DIGITAL LIBRARY
20 YEARS OF THE BOLOGNA DECLARATION – A LITERATURE REVIEW ON THE GLOBALISATION OF HIGHER EDUCATION REFORMS
University of Aveiro (PORTUGAL)
About this paper:
Appears in: EDULEARN19 Proceedings
Publication year: 2019
Pages: 5196-5204
ISBN: 978-84-09-12031-4
ISSN: 2340-1117
doi: 10.21125/edulearn.2019.1283
Conference name: 11th International Conference on Education and New Learning Technologies
Dates: 1-3 July, 2019
Location: Palma, Spain
Abstract:
One of the flagships of the Bologna declaration (1999) and consequently of the creation of the European Higher Education Area (EHEA) was the aim of increasing (students and staff) mobility, comparability and intergovernmental and inter-institutional cooperation in order to promote European higher education (HE) internationalisation and modernization of (COM 2015). However, and although the literature referring to the Bologna process has been fruitful, it is still challenging to find consensus on how these processes, (staff) mobility, intergovernmental and institutional cooperation, have been developing and on its impact on the internationalization, globalization and even modernization of HE. Moreover, despite these buzzwords, often used interchangeably, have been addressed in the literature, there are several interpretations on their meaning. This paper attempts to enrich this discussion through a systematic literature review, showing how these processes have been approached in the literature under the Bologna process umbrella.

Which major political achievements are identified as being implemented in the EHEA? Which countries has the literature featured more in terms of (comparative) policy implementation in these last 20 years? Has the process triggered similar HE reforms in other countries besides the EHEA members?
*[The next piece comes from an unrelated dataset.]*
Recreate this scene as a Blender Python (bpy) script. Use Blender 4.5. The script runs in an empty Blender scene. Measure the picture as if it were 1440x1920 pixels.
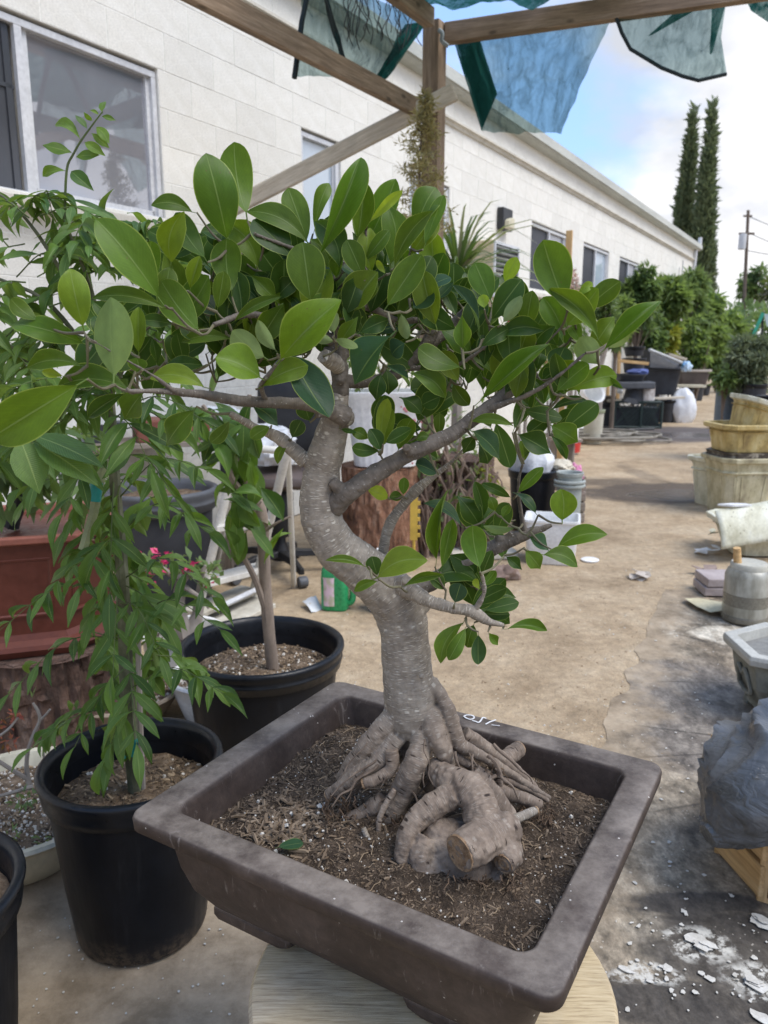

By other words, being the participation and cooperation of the signatory countries voluntary, which (political) mechanisms did the Bologna process used during these 2 decades that made it so visible and attractive at the global level? The authors aim to reflect upon these questions based on a systematic literature review using peer-reviewed-only material extracted from the Elsevier’s Scopus database. The choice to search only on this database, instead of broadening the search to the Thomson Reuters Web of Science (WoS, eg) database, lays on the fact that Scopus is the largest abstract and citation database of peer-reviewed literature and it contains the most important journals in terms of our research topic (iit indexes 50% more journals in the social sciences than WoS, Carvalho & Queirós 2019). Moreover, focusing only in this database allows to simplify and tune the focus of our work, as previous research in both databases (Diogo 2016) evidenced the challenge to aggregate and make sense of the literature in this domain. We searched then combined expressions always attached with the term ‘Bologna process’, namely ‘policy implementation’; ‘HE modernization’; ‘intergovernmental cooperation’; ‘institutional cooperation’; ‘staff mobility’; ‘HE reform’ in articles and chapters on the “Social Sciences”, “Business, Management and Accounting” and “Arts and Humanities” areas. From the documents obtained, the literature was analyzed by identifying which other issues were discussed within the “Bologna umbrella” and how these have been approached. With respect to policy implementation, some references are made to the use of the Open Method of Coordination as a mechanism to promote coordination and commitment among the signatory countries plus multilateral conferences. Curiously, few results pop up using the expression ‘intergovernmental cooperation’ (only 4), and the focus range from legal aspects (Garben 2010) to challenges and opportunities associated with the internationalisation of education (Lebedeva 2017). Additionally, the literature also evidences a substantial increase in the popularisation of the process in non-EU countries
Keywords:
Bologna process, EHEA, intergovernmental cooperation, policy implementation, Higher Education.